[WHAT TO DO]:
Take the data below and repeat it exactly.

[PROVIDED MATERIAL]:
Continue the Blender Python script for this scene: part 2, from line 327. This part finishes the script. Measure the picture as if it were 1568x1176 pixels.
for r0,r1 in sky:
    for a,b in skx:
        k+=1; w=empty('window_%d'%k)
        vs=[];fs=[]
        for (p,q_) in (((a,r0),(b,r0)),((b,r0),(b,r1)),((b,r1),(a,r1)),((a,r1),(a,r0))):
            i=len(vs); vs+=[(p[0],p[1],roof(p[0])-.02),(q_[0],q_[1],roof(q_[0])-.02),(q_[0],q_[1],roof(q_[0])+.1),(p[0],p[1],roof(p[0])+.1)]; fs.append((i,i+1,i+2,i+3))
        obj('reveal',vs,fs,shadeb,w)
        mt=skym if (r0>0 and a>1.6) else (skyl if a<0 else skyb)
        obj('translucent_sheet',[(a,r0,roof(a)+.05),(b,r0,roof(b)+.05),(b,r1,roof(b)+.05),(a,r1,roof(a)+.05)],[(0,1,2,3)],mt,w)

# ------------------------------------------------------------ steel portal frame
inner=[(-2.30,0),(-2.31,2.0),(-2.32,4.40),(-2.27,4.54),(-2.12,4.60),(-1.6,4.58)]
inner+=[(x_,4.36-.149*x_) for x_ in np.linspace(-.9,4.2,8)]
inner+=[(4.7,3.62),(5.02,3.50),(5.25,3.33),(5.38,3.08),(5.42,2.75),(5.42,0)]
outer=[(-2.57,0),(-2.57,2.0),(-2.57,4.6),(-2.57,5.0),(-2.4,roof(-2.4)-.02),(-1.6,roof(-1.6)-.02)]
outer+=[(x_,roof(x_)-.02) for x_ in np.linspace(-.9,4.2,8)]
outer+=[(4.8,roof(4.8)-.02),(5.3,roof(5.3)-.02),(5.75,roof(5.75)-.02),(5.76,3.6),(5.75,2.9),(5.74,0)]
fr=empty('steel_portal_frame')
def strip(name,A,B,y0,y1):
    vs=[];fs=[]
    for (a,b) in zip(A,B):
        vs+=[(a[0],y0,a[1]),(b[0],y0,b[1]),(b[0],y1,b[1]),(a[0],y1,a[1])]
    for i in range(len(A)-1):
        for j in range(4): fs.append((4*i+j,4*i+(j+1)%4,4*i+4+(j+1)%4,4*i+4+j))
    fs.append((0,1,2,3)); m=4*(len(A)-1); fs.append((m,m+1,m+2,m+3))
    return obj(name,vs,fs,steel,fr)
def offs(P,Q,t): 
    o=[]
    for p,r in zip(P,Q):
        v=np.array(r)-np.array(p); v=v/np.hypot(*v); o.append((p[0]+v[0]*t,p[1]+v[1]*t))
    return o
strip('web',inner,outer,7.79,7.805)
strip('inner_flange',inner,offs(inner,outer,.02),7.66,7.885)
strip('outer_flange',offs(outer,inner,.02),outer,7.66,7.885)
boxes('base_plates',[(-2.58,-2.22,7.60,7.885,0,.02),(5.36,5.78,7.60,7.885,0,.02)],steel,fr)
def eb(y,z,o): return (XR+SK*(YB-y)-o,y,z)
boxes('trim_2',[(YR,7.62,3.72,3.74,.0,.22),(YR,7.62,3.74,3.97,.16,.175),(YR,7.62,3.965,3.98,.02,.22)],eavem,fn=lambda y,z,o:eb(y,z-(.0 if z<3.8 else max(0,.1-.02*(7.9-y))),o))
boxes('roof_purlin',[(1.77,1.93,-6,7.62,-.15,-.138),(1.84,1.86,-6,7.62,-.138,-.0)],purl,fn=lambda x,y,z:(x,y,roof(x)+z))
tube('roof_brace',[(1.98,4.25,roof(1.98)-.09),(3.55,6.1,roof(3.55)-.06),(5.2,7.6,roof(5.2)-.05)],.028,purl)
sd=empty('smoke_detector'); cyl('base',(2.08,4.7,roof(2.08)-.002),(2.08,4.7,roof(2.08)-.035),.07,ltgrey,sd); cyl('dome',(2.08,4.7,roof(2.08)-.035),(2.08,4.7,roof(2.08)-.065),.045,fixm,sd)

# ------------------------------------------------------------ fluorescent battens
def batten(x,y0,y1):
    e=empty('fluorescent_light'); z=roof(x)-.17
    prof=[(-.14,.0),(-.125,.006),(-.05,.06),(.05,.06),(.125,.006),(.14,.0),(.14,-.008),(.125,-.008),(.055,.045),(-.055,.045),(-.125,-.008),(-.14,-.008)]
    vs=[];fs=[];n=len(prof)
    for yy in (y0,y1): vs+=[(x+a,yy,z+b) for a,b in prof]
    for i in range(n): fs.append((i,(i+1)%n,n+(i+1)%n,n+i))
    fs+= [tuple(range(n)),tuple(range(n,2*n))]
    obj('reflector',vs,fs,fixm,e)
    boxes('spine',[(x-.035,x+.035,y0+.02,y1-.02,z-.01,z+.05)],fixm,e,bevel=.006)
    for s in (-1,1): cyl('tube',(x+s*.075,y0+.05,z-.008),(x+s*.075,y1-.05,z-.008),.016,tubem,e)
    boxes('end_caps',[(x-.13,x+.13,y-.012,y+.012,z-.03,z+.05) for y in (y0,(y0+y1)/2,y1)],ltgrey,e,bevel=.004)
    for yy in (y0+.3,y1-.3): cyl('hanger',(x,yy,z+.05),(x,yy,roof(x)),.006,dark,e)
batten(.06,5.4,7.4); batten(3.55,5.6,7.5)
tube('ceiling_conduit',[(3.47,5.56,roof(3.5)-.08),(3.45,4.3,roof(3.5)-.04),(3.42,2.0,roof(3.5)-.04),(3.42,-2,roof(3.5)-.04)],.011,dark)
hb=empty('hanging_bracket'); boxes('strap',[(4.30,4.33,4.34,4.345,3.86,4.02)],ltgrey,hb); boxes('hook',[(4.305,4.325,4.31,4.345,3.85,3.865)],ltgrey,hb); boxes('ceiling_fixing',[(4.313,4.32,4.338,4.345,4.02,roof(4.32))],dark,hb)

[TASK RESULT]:
Continue the Blender Python script for this scene: part 2, from line 327. This part finishes the script. Measure the picture as if it were 1568x1176 pixels.
for r0,r1 in sky:
    for a,b in skx:
        k+=1; w=empty('window_%d'%k)
        vs=[];fs=[]
        for (p,q_) in (((a,r0),(b,r0)),((b,r0),(b,r1)),((b,r1),(a,r1)),((a,r1),(a,r0))):
            i=len(vs); vs+=[(p[0],p[1],roof(p[0])-.02),(q_[0],q_[1],roof(q_[0])-.02),(q_[0],q_[1],roof(q_[0])+.1),(p[0],p[1],roof(p[0])+.1)]; fs.append((i,i+1,i+2,i+3))
        obj('reveal',vs,fs,shadeb,w)
        mt=skym if (r0>0 and a>1.6) else (skyl if a<0 else skyb)
        obj('translucent_sheet',[(a,r0,roof(a)+.05),(b,r0,roof(b)+.05),(b,r1,roof(b)+.05),(a,r1,roof(a)+.05)],[(0,1,2,3)],mt,w)

# ------------------------------------------------------------ steel portal frame
inner=[(-2.30,0),(-2.31,2.0),(-2.32,4.40),(-2.27,4.54),(-2.12,4.60),(-1.6,4.58)]
inner+=[(x_,4.36-.149*x_) for x_ in np.linspace(-.9,4.2,8)]
inner+=[(4.7,3.62),(5.02,3.50),(5.25,3.33),(5.38,3.08),(5.42,2.75),(5.42,0)]
outer=[(-2.57,0),(-2.57,2.0),(-2.57,4.6),(-2.57,5.0),(-2.4,roof(-2.4)-.02),(-1.6,roof(-1.6)-.02)]
outer+=[(x_,roof(x_)-.02) for x_ in np.linspace(-.9,4.2,8)]
outer+=[(4.8,roof(4.8)-.02),(5.3,roof(5.3)-.02),(5.75,roof(5.75)-.02),(5.76,3.6),(5.75,2.9),(5.74,0)]
fr=empty('steel_portal_frame')
def strip(name,A,B,y0,y1):
    vs=[];fs=[]
    for (a,b) in zip(A,B):
        vs+=[(a[0],y0,a[1]),(b[0],y0,b[1]),(b[0],y1,b[1]),(a[0],y1,a[1])]
    for i in range(len(A)-1):
        for j in range(4): fs.append((4*i+j,4*i+(j+1)%4,4*i+4+(j+1)%4,4*i+4+j))
    fs.append((0,1,2,3)); m=4*(len(A)-1); fs.append((m,m+1,m+2,m+3))
    return obj(name,vs,fs,steel,fr)
def offs(P,Q,t): 
    o=[]
    for p,r in zip(P,Q):
        v=np.array(r)-np.array(p); v=v/np.hypot(*v); o.append((p[0]+v[0]*t,p[1]+v[1]*t))
    return o
strip('web',inner,outer,7.79,7.805)
strip('inner_flange',inner,offs(inner,outer,.02),7.66,7.885)
strip('outer_flange',offs(outer,inner,.02),outer,7.66,7.885)
boxes('base_plates',[(-2.58,-2.22,7.60,7.885,0,.02),(5.36,5.78,7.60,7.885,0,.02)],steel,fr)
def eb(y,z,o): return (XR+SK*(YB-y)-o,y,z)
boxes('trim_2',[(YR,7.62,3.72,3.74,.0,.22),(YR,7.62,3.74,3.97,.16,.175),(YR,7.62,3.965,3.98,.02,.22)],eavem,fn=lambda y,z,o:eb(y,z-(.0 if z<3.8 else max(0,.1-.02*(7.9-y))),o))
boxes('roof_purlin',[(1.77,1.93,-6,7.62,-.15,-.138),(1.84,1.86,-6,7.62,-.138,-.0)],purl,fn=lambda x,y,z:(x,y,roof(x)+z))
tube('roof_brace',[(1.98,4.25,roof(1.98)-.09),(3.55,6.1,roof(3.55)-.06),(5.2,7.6,roof(5.2)-.05)],.028,purl)
sd=empty('smoke_detector'); cyl('base',(2.08,4.7,roof(2.08)-.002),(2.08,4.7,roof(2.08)-.035),.07,ltgrey,sd); cyl('dome',(2.08,4.7,roof(2.08)-.035),(2.08,4.7,roof(2.08)-.065),.045,fixm,sd)

# ------------------------------------------------------------ fluorescent battens
def batten(x,y0,y1):
    e=empty('fluorescent_light'); z=roof(x)-.17
    prof=[(-.14,.0),(-.125,.006),(-.05,.06),(.05,.06),(.125,.006),(.14,.0),(.14,-.008),(.125,-.008),(.055,.045),(-.055,.045),(-.125,-.008),(-.14,-.008)]
    vs=[];fs=[];n=len(prof)
    for yy in (y0,y1): vs+=[(x+a,yy,z+b) for a,b in prof]
    for i in range(n): fs.append((i,(i+1)%n,n+(i+1)%n,n+i))
    fs+= [tuple(range(n)),tuple(range(n,2*n))]
    obj('reflector',vs,fs,fixm,e)
    boxes('spine',[(x-.035,x+.035,y0+.02,y1-.02,z-.01,z+.05)],fixm,e,bevel=.006)
    for s in (-1,1): cyl('tube',(x+s*.075,y0+.05,z-.008),(x+s*.075,y1-.05,z-.008),.016,tubem,e)
    boxes('end_caps',[(x-.13,x+.13,y-.012,y+.012,z-.03,z+.05) for y in (y0,(y0+y1)/2,y1)],ltgrey,e,bevel=.004)
    for yy in (y0+.3,y1-.3): cyl('hanger',(x,yy,z+.05),(x,yy,roof(x)),.006,dark,e)
batten(.06,5.4,7.4); batten(3.55,5.6,7.5)
tube('ceiling_conduit',[(3.47,5.56,roof(3.5)-.08),(3.45,4.3,roof(3.5)-.04),(3.42,2.0,roof(3.5)-.04),(3.42,-2,roof(3.5)-.04)],.011,dark)
hb=empty('hanging_bracket'); boxes('strap',[(4.30,4.33,4.34,4.345,3.86,4.02)],ltgrey,hb); boxes('hook',[(4.305,4.325,4.31,4.345,3.85,3.865)],ltgrey,hb); boxes('ceiling_fixing',[(4.313,4.32,4.338,4.345,4.02,roof(4.32))],dark,hb)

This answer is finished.